Le Conseil régional s’est mobilisé autour du TIRPAA - Traité International sur les Ressources Phytogénétiques pour l’Agriculture et l’Alimentation - en invitant le gouvernement à renoncer aux cultures mutées en plein champ. Une coopération s’est développée dans certaines zones du monde et un constat s’impose : les pratiques agro-écologiques sont quatre fois plus productives que les méthodes actuelles. Le partenariat de la région Poitou-Charentes avec Fatick, au Sénégal, est révélateur. Les parcelles avaient été abîmées par une agriculture intensive à base de semences certifiées et de substances de synthèse. Sur des écosystèmes fragiles comme en Afrique, ces expériences ont été désastreuses. Notre principe est simple. Il s’agit de planter des cocotiers puis, en-dessous, des arbustes, théiers, caféiers. Quand cette végétation est opérationnelle, on peut produire du mil dans la strate herbacée et du manioc dans la strate souterraine. Ces denrées nourrissent la population locale. La souveraineté alimentaire n’est pas de produire beaucoup dans le Nord, mais de respecter les équilibres Nord/Sud.

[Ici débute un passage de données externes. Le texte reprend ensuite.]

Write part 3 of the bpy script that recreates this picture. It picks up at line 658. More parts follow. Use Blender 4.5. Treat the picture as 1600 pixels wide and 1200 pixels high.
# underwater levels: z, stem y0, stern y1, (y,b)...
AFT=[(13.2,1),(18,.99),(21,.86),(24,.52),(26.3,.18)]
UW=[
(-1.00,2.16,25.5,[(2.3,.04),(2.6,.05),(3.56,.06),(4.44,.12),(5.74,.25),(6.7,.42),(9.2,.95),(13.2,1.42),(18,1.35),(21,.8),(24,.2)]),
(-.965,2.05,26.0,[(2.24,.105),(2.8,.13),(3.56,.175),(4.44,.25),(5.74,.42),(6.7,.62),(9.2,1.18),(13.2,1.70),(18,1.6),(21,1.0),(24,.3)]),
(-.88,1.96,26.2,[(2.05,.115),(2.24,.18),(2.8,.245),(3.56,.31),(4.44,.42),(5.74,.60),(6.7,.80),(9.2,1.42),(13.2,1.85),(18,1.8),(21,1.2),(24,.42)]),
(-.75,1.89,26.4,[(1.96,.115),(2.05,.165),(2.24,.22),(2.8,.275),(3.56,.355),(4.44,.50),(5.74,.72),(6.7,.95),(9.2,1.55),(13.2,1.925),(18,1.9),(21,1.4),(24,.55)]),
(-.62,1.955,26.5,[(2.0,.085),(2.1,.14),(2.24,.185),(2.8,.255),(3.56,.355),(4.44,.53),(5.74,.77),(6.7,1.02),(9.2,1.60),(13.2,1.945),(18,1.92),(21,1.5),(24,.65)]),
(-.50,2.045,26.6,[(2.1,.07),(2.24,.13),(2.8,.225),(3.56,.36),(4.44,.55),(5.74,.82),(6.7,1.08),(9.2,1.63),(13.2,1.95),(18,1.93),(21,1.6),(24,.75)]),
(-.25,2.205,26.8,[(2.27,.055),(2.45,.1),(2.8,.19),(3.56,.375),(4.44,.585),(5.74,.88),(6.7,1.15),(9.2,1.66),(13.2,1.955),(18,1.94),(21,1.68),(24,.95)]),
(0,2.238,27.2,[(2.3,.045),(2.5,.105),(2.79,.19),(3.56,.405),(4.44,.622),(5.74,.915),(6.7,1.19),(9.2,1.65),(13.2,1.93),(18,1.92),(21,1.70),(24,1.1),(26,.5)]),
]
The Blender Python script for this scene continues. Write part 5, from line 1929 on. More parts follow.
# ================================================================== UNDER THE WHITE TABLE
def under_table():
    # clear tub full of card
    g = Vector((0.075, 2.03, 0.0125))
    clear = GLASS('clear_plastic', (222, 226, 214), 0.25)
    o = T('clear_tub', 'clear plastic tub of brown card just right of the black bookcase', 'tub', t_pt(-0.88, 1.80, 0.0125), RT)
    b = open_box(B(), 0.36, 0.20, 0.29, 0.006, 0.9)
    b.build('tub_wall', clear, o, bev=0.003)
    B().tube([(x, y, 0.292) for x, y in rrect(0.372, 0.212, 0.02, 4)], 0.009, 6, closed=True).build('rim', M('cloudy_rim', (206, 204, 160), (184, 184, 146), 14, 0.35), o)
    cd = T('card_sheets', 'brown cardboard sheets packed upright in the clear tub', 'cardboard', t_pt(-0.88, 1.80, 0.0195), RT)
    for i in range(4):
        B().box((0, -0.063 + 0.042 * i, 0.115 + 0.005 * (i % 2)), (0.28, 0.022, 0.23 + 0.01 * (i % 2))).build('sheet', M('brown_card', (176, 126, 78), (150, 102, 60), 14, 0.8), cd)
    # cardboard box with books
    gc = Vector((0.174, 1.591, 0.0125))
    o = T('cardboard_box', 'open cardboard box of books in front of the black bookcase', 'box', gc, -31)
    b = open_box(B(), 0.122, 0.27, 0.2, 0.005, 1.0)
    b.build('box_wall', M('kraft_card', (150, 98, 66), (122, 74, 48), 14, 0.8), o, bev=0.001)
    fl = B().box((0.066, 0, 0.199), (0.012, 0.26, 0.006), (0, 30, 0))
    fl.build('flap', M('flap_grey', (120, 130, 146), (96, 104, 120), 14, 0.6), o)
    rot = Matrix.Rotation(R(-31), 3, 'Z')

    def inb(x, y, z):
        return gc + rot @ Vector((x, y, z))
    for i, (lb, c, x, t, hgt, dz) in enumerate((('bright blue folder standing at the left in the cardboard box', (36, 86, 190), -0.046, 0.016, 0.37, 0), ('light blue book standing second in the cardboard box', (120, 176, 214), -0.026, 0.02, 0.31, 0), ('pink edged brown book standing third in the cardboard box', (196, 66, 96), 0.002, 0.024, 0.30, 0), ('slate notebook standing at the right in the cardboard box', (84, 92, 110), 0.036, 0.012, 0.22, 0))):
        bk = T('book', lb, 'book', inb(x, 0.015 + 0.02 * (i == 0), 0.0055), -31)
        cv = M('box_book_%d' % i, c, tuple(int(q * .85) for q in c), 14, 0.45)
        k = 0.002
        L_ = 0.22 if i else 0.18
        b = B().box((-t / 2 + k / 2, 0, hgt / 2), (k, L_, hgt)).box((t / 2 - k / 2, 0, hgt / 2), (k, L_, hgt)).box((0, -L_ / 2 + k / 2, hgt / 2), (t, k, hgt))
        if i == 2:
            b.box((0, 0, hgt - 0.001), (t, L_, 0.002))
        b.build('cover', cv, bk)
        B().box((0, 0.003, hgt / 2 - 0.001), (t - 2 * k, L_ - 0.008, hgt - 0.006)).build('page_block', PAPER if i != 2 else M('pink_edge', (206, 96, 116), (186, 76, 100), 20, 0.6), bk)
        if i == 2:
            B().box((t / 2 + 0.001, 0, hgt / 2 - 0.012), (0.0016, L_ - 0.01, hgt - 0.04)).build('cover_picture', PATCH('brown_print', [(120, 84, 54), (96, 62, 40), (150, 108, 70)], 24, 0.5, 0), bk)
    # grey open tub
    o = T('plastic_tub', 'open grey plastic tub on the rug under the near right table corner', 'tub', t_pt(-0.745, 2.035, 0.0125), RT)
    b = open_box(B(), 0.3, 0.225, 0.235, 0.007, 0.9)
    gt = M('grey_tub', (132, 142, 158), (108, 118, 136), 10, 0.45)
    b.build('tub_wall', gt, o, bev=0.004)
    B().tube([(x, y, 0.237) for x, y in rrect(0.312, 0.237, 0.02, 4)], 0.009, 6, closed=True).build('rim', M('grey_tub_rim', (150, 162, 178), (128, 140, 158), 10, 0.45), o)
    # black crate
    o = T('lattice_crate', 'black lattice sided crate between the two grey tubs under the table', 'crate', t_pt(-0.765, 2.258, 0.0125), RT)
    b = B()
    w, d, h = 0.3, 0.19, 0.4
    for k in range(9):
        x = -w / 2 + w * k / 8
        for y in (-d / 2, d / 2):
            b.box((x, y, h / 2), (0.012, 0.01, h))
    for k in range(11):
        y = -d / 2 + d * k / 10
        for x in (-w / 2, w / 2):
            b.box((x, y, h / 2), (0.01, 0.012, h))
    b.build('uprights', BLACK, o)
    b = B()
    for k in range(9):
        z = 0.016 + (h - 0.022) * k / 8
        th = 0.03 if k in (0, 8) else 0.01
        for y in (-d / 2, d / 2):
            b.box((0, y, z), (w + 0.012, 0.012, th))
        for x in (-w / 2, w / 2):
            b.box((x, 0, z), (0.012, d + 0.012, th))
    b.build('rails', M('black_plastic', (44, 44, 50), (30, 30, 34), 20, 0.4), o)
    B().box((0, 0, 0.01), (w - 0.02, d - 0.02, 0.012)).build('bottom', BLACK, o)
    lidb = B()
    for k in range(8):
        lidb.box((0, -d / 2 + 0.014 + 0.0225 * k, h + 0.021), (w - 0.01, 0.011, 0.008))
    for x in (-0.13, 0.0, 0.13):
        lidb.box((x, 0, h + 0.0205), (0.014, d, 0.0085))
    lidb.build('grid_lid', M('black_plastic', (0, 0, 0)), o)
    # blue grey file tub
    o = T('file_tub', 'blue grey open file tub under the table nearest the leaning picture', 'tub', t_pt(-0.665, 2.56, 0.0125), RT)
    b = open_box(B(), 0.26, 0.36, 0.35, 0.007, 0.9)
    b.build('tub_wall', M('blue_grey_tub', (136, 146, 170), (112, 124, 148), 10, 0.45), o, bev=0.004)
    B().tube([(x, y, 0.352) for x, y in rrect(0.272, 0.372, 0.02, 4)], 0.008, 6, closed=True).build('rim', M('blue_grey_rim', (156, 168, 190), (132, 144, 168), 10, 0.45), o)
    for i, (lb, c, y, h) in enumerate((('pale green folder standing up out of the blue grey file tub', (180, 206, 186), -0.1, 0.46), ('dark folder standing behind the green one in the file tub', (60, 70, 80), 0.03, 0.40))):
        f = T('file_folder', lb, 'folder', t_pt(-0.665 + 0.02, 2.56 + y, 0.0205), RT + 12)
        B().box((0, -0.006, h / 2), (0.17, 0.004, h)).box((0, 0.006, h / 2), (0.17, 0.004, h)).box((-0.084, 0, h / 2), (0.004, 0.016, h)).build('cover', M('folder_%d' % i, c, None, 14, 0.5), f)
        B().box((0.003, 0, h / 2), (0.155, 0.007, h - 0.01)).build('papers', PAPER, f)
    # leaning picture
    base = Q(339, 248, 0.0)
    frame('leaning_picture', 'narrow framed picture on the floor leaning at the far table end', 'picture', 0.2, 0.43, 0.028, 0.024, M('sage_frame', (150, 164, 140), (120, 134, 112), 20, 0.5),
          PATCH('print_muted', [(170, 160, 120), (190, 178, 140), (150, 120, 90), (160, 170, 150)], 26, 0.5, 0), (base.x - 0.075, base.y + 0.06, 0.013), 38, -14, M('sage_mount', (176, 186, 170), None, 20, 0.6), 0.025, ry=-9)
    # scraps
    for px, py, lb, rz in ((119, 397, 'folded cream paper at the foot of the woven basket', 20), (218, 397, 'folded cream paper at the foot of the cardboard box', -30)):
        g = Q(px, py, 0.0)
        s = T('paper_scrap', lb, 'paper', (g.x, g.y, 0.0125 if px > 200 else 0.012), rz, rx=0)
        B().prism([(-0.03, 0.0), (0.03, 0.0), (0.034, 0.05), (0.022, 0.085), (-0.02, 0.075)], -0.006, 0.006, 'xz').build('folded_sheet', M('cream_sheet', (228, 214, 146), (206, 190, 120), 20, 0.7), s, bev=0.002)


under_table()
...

• Comptez-vous poursuivre votre engagement au service de la collectivité ?
Être élu renforce l’engagement. On a une légitimité et les dossiers avancent plus vite. L’action menée doit porter ses fruits. Si demain, on me propose un poste où je peux décupler l’efficacité du travail qui est le mien, je l’accepterai. Mon but n’est pas de faire carrière en politique. Le jour où plus rien ne bougera, je rentrerai chez moi. J’ai la chance d’exercer un métier que j’aime, celui d’agriculteur. Je ne compte pas sur mon mandat d’élu pour exister…
Propos recueillis par Nicole Bertin
• La réglementation, telle qu’elle s’applique en France, interdit aux paysans d’échanger, de donner ou de diffuser leurs propres semences et plants. Un agriculteur ne peut diffuser ou échanger des semences ou des plants que si la variété est inscrite sur le « catalogue officiel ». Or, cette inscription, outre un coût élevé inaccessible pour un paysan, exige de la part des variétés concernées une uniformité et des caractéristiques techniques qui ne sont pas adaptées à la diversité des terroirs, ni aux modes de production écologiques. Ces contraintes s¹opposent à l’indispensable préservation de la biodiversité. Certes, une liste réduite dite « amateur » permet la diffusion de quelques variétés anciennes potagères et fruitières mais à condition qu’elles ne soient cultivées que pour la propre consommation du jardinier, sans aucune vente possible de la récolte. « Cela pourrait changer avec une nouvelle proposition de la commission européenne » remarquent les observateurs.
• Ingénieur agronome de formation (avec trois spécialités, environnement, hydraulique et génétique), Benoît Biteau a d’abord travaillé dans la fonction publique. Conservateur de patrimoine dans le marais poitevin, il a participé à l’élaboration du projet de territoire pour la labellisation du parc. Ce fils d’agriculteur a repris ensuite l’exploitation familiale de Sablonceaux où il travaille avec son frère. « Tout est bio. Nous gagnons notre vie et avons créé des emplois. Une exploitation peut être viable sans être dans la recherche constante de foncier » dit-il. Sa ferme produit des légumes (lentilles, pois verts) et des céréales (orge, blé, soja, tournesol, sorgho, alternative au maïs). S’y ajoute l’élevage de vaches maraîchines, de chèvres poitevines et de races à protéger car menacées (baudet du Poitou, cheval de trait poitevin). Il est vice-président du Conseil régional, membre de la commission eau, littoral et biodiversité.
• Constat dressé par Benoît Biteau : « Chaque fois qu’un agriculteur fait appel à l’irrigation, il perd 5 quintaux par passage en amortissement. Dans la région de Sablonceaux, il faut faire dix passages d’eau, soit l’équivalent de 50 quintaux. On retombe alors à une production de 80 quintaux l’hectare, ce que j’obtiens sans irrigation. Ces chiffres se passent de commentaires. Quant au poste semences dans la comptabilité, il est forcément élevé, de l’ordre de 300 ou 400 euros l’hectare. Le mien est bas puisque j’utilise ma production ».